- _Description of the task_
Repeat the lines of the data that follow, please, starting at the first and stopping after the one with "from mathutils import Vector, Matrix".
------ Data segment
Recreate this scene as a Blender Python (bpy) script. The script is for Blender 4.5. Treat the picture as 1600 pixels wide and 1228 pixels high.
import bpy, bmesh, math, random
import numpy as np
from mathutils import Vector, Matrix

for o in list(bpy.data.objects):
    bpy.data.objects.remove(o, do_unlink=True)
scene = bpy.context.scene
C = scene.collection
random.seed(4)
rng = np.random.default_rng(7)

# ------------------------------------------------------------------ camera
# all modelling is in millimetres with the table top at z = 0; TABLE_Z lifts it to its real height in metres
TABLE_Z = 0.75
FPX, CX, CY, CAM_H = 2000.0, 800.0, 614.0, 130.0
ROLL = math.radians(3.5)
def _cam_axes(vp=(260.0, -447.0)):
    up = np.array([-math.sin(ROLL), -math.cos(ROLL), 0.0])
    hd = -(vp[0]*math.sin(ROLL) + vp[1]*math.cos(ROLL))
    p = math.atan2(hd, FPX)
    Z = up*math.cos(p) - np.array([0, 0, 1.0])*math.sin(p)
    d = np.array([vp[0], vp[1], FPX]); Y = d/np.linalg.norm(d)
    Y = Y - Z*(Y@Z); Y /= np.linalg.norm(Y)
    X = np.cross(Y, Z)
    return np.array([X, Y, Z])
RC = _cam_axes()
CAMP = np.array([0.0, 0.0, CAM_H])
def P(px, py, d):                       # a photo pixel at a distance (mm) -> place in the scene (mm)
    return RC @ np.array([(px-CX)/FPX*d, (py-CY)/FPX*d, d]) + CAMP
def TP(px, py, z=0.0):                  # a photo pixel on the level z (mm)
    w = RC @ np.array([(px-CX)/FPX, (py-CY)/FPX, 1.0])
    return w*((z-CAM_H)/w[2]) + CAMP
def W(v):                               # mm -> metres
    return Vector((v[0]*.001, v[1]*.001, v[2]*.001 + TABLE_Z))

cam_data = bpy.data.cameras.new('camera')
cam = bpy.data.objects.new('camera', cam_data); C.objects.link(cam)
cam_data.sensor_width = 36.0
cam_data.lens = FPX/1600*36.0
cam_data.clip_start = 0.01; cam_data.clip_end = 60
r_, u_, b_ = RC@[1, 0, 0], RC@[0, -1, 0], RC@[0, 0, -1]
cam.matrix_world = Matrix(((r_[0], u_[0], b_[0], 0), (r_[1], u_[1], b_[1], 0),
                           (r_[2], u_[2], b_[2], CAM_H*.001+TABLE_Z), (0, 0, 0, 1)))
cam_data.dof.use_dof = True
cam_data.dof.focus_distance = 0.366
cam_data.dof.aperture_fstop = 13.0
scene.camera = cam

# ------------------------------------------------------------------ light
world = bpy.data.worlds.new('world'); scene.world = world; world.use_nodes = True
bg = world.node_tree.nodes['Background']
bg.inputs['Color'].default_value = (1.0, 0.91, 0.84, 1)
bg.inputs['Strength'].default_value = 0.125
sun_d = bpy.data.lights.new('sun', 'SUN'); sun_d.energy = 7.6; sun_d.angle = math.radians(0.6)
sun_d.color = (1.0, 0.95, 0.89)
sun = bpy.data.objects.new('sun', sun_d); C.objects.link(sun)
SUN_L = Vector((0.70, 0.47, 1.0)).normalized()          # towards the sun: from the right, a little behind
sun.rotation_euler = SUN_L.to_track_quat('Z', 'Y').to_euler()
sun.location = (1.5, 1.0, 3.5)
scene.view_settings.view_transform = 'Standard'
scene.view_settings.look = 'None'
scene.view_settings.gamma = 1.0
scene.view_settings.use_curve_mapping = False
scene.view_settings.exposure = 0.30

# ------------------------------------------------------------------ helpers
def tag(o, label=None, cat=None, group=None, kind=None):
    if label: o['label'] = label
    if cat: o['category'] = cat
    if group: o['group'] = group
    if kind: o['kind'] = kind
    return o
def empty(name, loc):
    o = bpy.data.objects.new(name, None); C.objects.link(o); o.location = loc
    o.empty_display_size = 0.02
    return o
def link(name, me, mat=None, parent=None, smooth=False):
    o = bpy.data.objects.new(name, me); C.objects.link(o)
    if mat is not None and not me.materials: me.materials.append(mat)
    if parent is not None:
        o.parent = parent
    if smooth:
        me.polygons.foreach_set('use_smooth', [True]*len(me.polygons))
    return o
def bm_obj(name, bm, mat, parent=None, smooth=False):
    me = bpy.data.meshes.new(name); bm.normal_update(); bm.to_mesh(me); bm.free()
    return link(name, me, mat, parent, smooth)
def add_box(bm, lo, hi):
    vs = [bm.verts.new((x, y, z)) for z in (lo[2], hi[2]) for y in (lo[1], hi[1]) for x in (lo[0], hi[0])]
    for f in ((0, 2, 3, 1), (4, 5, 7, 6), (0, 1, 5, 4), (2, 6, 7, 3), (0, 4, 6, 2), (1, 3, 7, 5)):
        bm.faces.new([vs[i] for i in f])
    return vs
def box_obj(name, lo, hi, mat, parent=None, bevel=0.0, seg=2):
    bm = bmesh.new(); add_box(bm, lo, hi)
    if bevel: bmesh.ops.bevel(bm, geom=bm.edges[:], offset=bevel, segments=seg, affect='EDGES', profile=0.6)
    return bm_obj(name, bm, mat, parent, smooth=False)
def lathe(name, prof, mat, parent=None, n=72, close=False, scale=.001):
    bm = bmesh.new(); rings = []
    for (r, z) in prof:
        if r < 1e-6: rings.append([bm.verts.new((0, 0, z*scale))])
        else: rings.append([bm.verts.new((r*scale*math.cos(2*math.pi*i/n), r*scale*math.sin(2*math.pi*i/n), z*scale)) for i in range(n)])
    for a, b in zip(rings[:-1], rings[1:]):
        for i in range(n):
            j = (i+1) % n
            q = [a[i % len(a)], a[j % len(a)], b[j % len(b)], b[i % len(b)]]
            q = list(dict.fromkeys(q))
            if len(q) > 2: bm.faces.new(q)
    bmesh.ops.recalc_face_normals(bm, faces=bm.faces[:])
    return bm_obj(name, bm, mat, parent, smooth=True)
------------
- _Task response_
Recreate this scene as a Blender Python (bpy) script. The script is for Blender 4.5. Treat the picture as 1600 pixels wide and 1228 pixels high.
import bpy, bmesh, math, random
import numpy as np
from mathutils import Vector, Matrix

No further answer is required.